Jeremy Kay speaks to the Film Board’s chairman about the organisation and their work.

National Film Board Of Canada chairman Tom Perlmutter has turned the organisation into a digital pioneer, espousing transmedia and lining up a documentary subscription service.

He talks to Jeremy Kay about the organisation’s mission to support, experiment and inspire.

What is the NFB?

We were established in 1939 by a Scot, John Grierson, who coined the term ‘documentary.’ Essentially we’re a publicy owned production and distribution studio. We’re a crown corporation, so that makes us a  government agency ruled by our own statute that gives us a semi-autonomous function.

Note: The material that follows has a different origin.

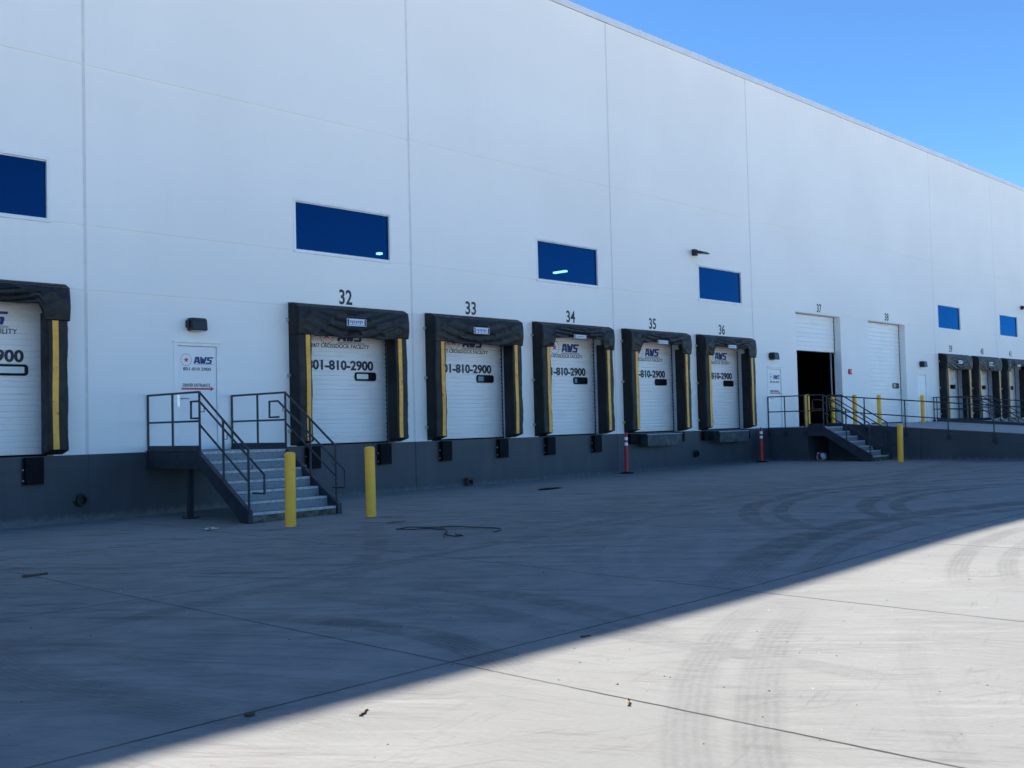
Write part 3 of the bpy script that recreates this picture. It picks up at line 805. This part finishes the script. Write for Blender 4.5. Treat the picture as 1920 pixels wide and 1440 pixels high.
def pipe(x, z, label):
    root = empty('pipe_stub', (x, 0, z))
    t = MB(); n = 24; L = -.10
    for j in range(n):
        a0, a1 = 2*math.pi*j/n, 2*math.pi*(j+1)/n
        for (r0, y0, r1, y1) in ((.125, 0, .125, -.02), (.125, -.02, .10, -.03), (.10, -.03, .10, L), (.10, L, .075, L), (.075, L, .075, .01)):
            t.q([(r0*math.cos(a0), y0, r0*math.sin(a0)), (r0*math.cos(a1), y0, r0*math.sin(a1)), (r1*math.cos(a1), y1, r1*math.sin(a1)), (r1*math.cos(a0), y1, r1*math.sin(a0))])
    t.build('collar', M['housing'], root, smooth=True, recalc=False)
    d = MB(); d.tube([(0, .0, 0), (0, -.012, 0)], .075, 20); d.build('dark_bore', M['black'], root)
    tag(root, label, 'pipe stub', 'pipe stubs in the dark wall base')
pipe(-.14, .40, 'black round pipe stub low on the dark wall base right of door 31')
pipe(19.66, .50, 'black round pipe stub low on the dark wall base between doors 35 and 36')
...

We have a $60m CAD annual budget for production, conservation and digitisation, marketing and outreach programmes and we work with the private sector and producers. We’re headquartered in Montreal with offices in Toronto, Winnipeg, Vancouver, Edmonton, Halifax and Moncton and employ around 400 employees across Canada.

Do you finance films?

We’re not a financier; we’re a producer with money. At any given time we might have around 200 projects in production. We co-produce films all the time and bring money and expertise. We have staff producing. We are open to projects coming from elsewhere, but we also generate our own content. We are always asking who is the audience and we are trying to connect with the audience.

International partnerships are a big part of the picture.

We work with Canadian and international films. We have worked a lot with France, UK Film Fund and NHK in Japan and we’re talking to Latin American partners about a digital partnership. We set up the first Canadian branded online channel in China through a deal with Phoenix New Media of China.

There is a healthy emphasis on experimentation.

Yes, we set ourselves almost from the start as this place for experimentation and innovation. What the Film Board does is create prototypes and experiments. We are not there to industrialise; we want to create interesting works and engaging works that other cannot do because the risks are too great or it’s too controversial.

You are turning NFB into a digital and transmedia leader.

For the last five years since I have been head we have taken leadership in the digital area. Some of the stuff has been to pioneer a new art form of interactive / transmedia documentary.

I feel we are at this point in time where cinema was at the turn of last century. Digital has opened up possibilities to create new art forms and we have been very consciously pushing experimentation. We attended Cannes and Tribeca this year to promote the transmedia space.

The body has earned recognition for its digital work.

The necessity of modest budgets means we are constantly looking at ways of doing things more efficiently and economically. We have taken a global lead in terms of expanding the creative potentiality of that digital space. We get approached for projects from the likes of The Guardian and The New York Times.

We launched our online screening platform in 2009 [the online catalogue contains around 2,000 titles.] When we launched our iPhone app for that in 2009 it was the most downloaded entertainment app in Canada for the first few weeks. The next four most popular apps were sex apps. We took part in a pilot project with Arte in France called Code Barre and we’re developing something with France Television.

Tell us about the Netflix-style documentary platform to launch in 2014.

I started a whole rethink about the documentary space and we have asked what’s the role of the public producer? I am interested in pursuing ways of thinking about documentaries in a different way. The initiative will become an international multiplatform destination to include new forms of interactive documentary starting in North America and Europe.

And there have been educational initiatives, too.

We’re involved at all levels of schools in Canada. We developed Campus, a subscription service for schools that gives them access to content and tools. Everything on that is tied into the curriculum.